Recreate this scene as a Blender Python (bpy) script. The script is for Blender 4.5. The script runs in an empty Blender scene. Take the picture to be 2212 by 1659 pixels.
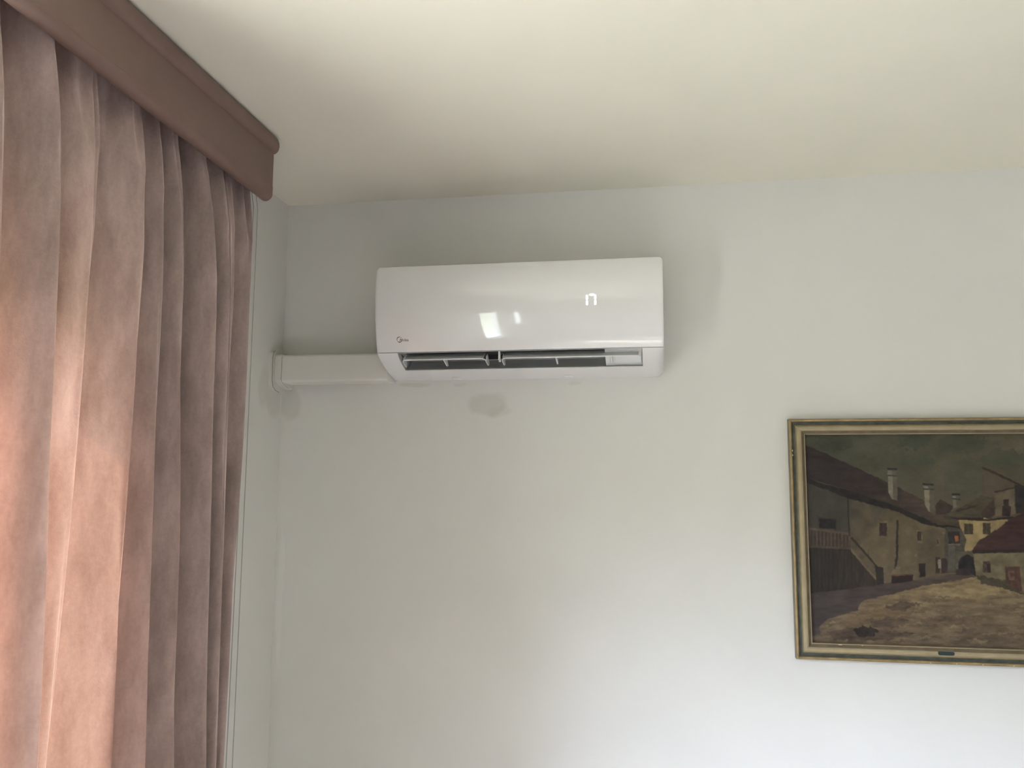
import bpy, bmesh, math, random
import numpy as np
from mathutils import Vector, Matrix
sc = bpy.context.scene
C = sc.collection

# ------------------------------------------------------------------ camera
cam = bpy.data.objects.new('camera', bpy.data.cameras.new('camera'))
C.objects.link(cam)
W = [[0.9862952394828832, 0.1649123031428362, 0.005062889049458892],
     [-0.015141665616048227, 0.12102941364548844, -0.992533430668711],
     [-0.16429373249084586, 0.978854337123126, 0.12186778146611119]]   # rows: right, down, forward
R = Matrix((W[0], [-v for v in W[1]], [-v for v in W[2]])).transposed()
cam.matrix_world = Matrix.Translation((1.07888, -2.35, 1.75666)) @ R.to_4x4()
cam.data.sensor_width = 36.0
cam.data.lens = 1850.0 / 2212.0 * 36.0
cam.data.clip_start = 0.05
sc.camera = cam

# ------------------------------------------------------------------ colour management
sc.view_settings.view_transform = 'Standard'
sc.view_settings.look = 'None'
sc.view_settings.gamma = 1
sc.view_settings.use_curve_mapping = False
sc.view_settings.exposure = 0.59

# ------------------------------------------------------------------ world: bright overcast sky over sunlit greenery
world = bpy.data.worlds.new('world'); sc.world = world
world.use_nodes = True
nt = world.node_tree; nt.nodes.clear()
tc = nt.nodes.new('ShaderNodeTexCoord')
sp = nt.nodes.new('ShaderNodeSeparateXYZ')
cr = nt.nodes.new('ShaderNodeValToRGB')
bg = nt.nodes.new('ShaderNodeBackground')
wo = nt.nodes.new('ShaderNodeOutputWorld')
mr = nt.nodes.new('ShaderNodeMapRange')
mr.inputs['From Min'].default_value = -1; mr.inputs['From Max'].default_value = 1
nt.links.new(tc.outputs['Generated'], sp.inputs[0])
nt.links.new(sp.outputs['Z'], mr.inputs['Value'])
nt.links.new(mr.outputs[0], cr.inputs[0])
nt.links.new(cr.outputs[0], bg.inputs[0])
nt.links.new(bg.outputs[0], wo.inputs[0])
e = cr.color_ramp.elements
e[0].position = 0.0; e[0].color = (0.27, 0.29, 0.28, 1)
e[1].position = 1.0; e[1].color = (0.74, 0.92, 1.2, 1)
for p, c in ((0.50, (0.070, 0.084, 0.062, 1)), (0.56, (0.082, 0.097, 0.073, 1)), (0.60, (0.86, 0.99, 1.27, 1)), (0.75, (0.85, 0.99, 1.30, 1))):
    k = e.new(p); k.color = c
bg.inputs['Strength'].default_value = 70.0

sun = bpy.data.lights.new('sun', 'SUN'); sun.energy = 46.0; sun.angle = math.radians(2.5); sun.color = (0.96, 0.96, 1.0)
so = bpy.data.objects.new('sun', sun); C.objects.link(so)
so.rotation_euler = Vector((0.53, 0.44, -0.72)).to_track_quat('-Z', 'Y').to_euler()

def portal(name, y0, y1, z0, z1):
    l = bpy.data.lights.new(name, 'AREA'); l.shape = 'RECTANGLE'
    l.size = y1 - y0; l.size_y = z1 - z0
    l.cycles.is_portal = True
    o = bpy.data.objects.new(name, l); C.objects.link(o)
    o.matrix_world = Matrix.Translation((-0.075, (y0 + y1) / 2, (z0 + z1) / 2)) @ \
        Matrix(((0, 0, -1), (1, 0, 0), (0, 1, 0))).to_4x4() @ Matrix.Rotation(0, 4, 'X')
    return o
WIN = (-1.78, -0.97, 0.85, 2.14)
WIN2 = (-3.95, -3.20, 0.85, 2.14)
WIN3 = (-5.10, -4.65, 1.3, 2.1)
portal('sky_portal', *WIN)
portal('sky_portal', *WIN2)
portal('sky_portal', *WIN3)

# ------------------------------------------------------------------ helpers
def obj(name, bm, mats, parent=None, smooth=False, angle=None):
    me = bpy.data.meshes.new(name)
    bmesh.ops.recalc_face_normals(bm, faces=bm.faces)
    bm.to_mesh(me); bm.free()
    return wrap(name, me, mats, parent, smooth, angle)
def wrap(name, me, mats, parent=None, smooth=False, angle=None):
    if not isinstance(mats, (list, tuple)): mats = [mats]
    for m in mats: me.materials.append(m)
    if smooth or angle:
        me.polygons.foreach_set('use_smooth', [True] * len(me.polygons))
    if angle: me.set_sharp_from_angle(angle=math.radians(angle))
    o = bpy.data.objects.new(name, me); C.objects.link(o)
    if parent is not None:
        o.parent = parent
        o.matrix_parent_inverse = Matrix.Translation(parent.location).inverted()
    return o
def thing(name, label, cat, loc=(0, 0, 0), group=None):
    o = bpy.data.objects.new(name, None); C.objects.link(o)
    o.location = loc; o.empty_display_size = 0.05
    o['label'] = label; o['category'] = cat
    if group: o['group'] = group
    return o
def box(bm, x0, x1, y0, y1, z0, z1, mi=0):
    v = [bm.verts.new(p) for p in ((x0,y0,z0),(x1,y0,z0),(x1,y1,z0),(x0,y1,z0),(x0,y0,z1),(x1,y0,z1),(x1,y1,z1),(x0,y1,z1))]
    for f in ((3,2,1,0),(4,5,6,7),(0,1,5,4),(1,2,6,5),(2,3,7,6),(3,0,4,7)):
        bm.faces.new([v[i] for i in f]).material_index = mi
def prism_x(bm, prof, x0, x1, mi=0):
    """closed (y,z) profile extruded along x"""
    a = [bm.verts.new((x0, y, z)) for y, z in prof]
    b = [bm.verts.new((x1, y, z)) for y, z in prof]
    n = len(prof)
    for i in range(n):
        bm.faces.new((a[i], a[(i+1) % n], b[(i+1) % n], b[i])).material_index = mi
    bm.faces.new(a[::-1]).material_index = mi
    bm.faces.new(b).material_index = mi
def prism_y(bm, prof, y0, y1, fz=None):
    """closed (x,z) profile extruded along y"""
    fz = fz or (lambda y: 0.0)
    a = [bm.verts.new((x, y0, z + fz(y0))) for x, z in prof]
    b = [bm.verts.new((x, y1, z + fz(y1))) for x, z in prof]
    n = len(prof)
    for i in range(n):
        bm.faces.new((a[i], a[(i+1) % n], b[(i+1) % n], b[i]))
    bm.faces.new(a[::-1]); bm.faces.new(b)
def tube(bm, pts, r, seg=8, mi=0):
    pts = [Vector(p) for p in pts]; rings = []
    for i, p in enumerate(pts):
        t = (pts[min(i+1, len(pts)-1)] - pts[max(i-1, 0)]).normalized()
        ref = Vector((0, 1, 0)) if abs(t.y) < 0.9 else Vector((1, 0, 0))
        u = t.cross(ref).normalized(); w = t.cross(u)
        rings.append([bm.verts.new(p + r * (math.cos(a) * u + math.sin(a) * w))
                      for a in [2 * math.pi * k / seg for k in range(seg)]])
    for a, b in zip(rings, rings[1:]):
        for k in range(seg):
            bm.faces.new((a[k], a[(k+1) % seg], b[(k+1) % seg], b[k])).material_index = mi
    bm.faces.new(rings[0][::-1]); bm.faces.new(rings[-1])
def apply_mods(o):
    dg = bpy.context.evaluated_depsgraph_get()
    me = bpy.data.meshes.new_from_object(o.evaluated_get(dg))
    o.modifiers.clear(); old = o.data; o.data = me
    bpy.data.meshes.remove(old)
def bevel(o, w, seg=3, ang=40):
    m = o.modifiers.new('bevel', 'BEVEL'); m.width = w; m.segments = seg
    m.limit_method = 'ANGLE'; m.angle_limit = math.radians(ang)
def lin(c):
    return tuple(((v/255)/12.92 if v/255 <= 0.04045 else ((v/255+0.055)/1.055)**2.4) for v in c)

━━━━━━

§ WHAT YOU NEED TO DO:
Go from the first line of the data above to the line containing "C = sc.collection" and retype exactly those lines, both included, but none of the pictures.

§ RESPONSE:
Recreate this scene as a Blender Python (bpy) script. The script is for Blender 4.5. The script runs in an empty Blender scene. Take the picture to be 2212 by 1659 pixels.
import bpy, bmesh, math, random
import numpy as np
from mathutils import Vector, Matrix
sc = bpy.context.scene
C = sc.collection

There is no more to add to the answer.